When I am working – really working – on a novel, I only pretend to be human. Though I may act relatively normal, in actuality I have transformed into an enormous, squishy head attached to a floaty, immaterial body, useful only because it transports my head around. Everything I come into contact with gets absorbed in the spongy matter and either ferments or turns into something else.
Today, for example, I am at a Verizon store unraveling the mysteries of my new Blackberry. A hip young sales associate named Dawn has been dispatched to teach me how to download ring tones and other “apps.” Part of my brain is paying attention (as much attention as is possible for me ever in these situations, which is to say not much), but mostly I am focused on other things. What brought this girl to this particular Verizon store in a strip mall on Route 3 in Clifton, New Jersey? Is she really passionate about electronics? Was it a bond she shared with, say, her gay older brother or alcoholic ex-boyfriend? What does her tattoo of a purple rose signify? How does she manage to keep her fingernails so long and yet manipulate the tiny keypad so well?

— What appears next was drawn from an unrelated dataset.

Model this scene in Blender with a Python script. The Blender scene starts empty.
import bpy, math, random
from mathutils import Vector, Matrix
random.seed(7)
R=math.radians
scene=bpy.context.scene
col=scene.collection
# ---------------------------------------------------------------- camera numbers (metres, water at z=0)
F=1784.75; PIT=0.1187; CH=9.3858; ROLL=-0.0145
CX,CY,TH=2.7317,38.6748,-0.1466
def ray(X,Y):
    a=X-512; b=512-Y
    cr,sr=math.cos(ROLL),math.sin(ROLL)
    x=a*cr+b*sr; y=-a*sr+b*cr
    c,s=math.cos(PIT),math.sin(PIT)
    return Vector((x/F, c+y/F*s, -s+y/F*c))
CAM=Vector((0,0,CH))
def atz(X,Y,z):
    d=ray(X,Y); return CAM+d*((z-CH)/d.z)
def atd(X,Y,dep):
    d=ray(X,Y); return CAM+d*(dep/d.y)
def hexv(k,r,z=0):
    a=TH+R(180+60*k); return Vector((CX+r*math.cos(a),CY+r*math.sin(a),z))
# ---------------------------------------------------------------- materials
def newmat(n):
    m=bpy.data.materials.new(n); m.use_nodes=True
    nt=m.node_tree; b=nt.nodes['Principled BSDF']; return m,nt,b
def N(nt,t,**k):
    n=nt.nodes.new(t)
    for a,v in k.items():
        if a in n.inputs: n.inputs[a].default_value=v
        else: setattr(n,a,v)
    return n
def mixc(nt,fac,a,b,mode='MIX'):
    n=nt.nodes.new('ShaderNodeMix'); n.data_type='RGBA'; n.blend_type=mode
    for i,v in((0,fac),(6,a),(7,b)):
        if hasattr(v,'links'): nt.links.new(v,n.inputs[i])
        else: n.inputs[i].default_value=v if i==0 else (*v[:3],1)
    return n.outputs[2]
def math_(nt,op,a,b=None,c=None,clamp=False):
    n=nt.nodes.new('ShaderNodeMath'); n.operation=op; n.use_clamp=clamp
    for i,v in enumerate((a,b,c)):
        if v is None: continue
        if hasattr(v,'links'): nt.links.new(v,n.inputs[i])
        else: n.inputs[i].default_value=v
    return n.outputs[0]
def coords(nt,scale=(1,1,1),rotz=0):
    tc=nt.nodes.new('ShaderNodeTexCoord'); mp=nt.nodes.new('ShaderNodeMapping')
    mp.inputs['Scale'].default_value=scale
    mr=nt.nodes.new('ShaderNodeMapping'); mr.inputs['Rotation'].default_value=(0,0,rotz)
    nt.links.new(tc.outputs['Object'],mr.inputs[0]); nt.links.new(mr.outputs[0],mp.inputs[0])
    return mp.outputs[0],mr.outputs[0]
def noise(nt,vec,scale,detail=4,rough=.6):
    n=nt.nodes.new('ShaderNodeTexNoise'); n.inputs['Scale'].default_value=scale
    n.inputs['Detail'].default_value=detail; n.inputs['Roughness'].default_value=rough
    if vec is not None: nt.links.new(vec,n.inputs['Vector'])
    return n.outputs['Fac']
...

(There’s a character in my novel, a 17-year-old juvenile delinquent named Michelle ….)
Dawn’s fruity breath mint clicks against her teeth, and as she leans closer to show me how to click and drag, I smell her jasmine-scented shampoo. All of this sensory and physical detail seeps into the sponge in my head, where it quickly becomes absorbed. And meanwhile I try to act normal – though it’s pretty clear that by the way Dawn is treating me that I’m not fooling her at all.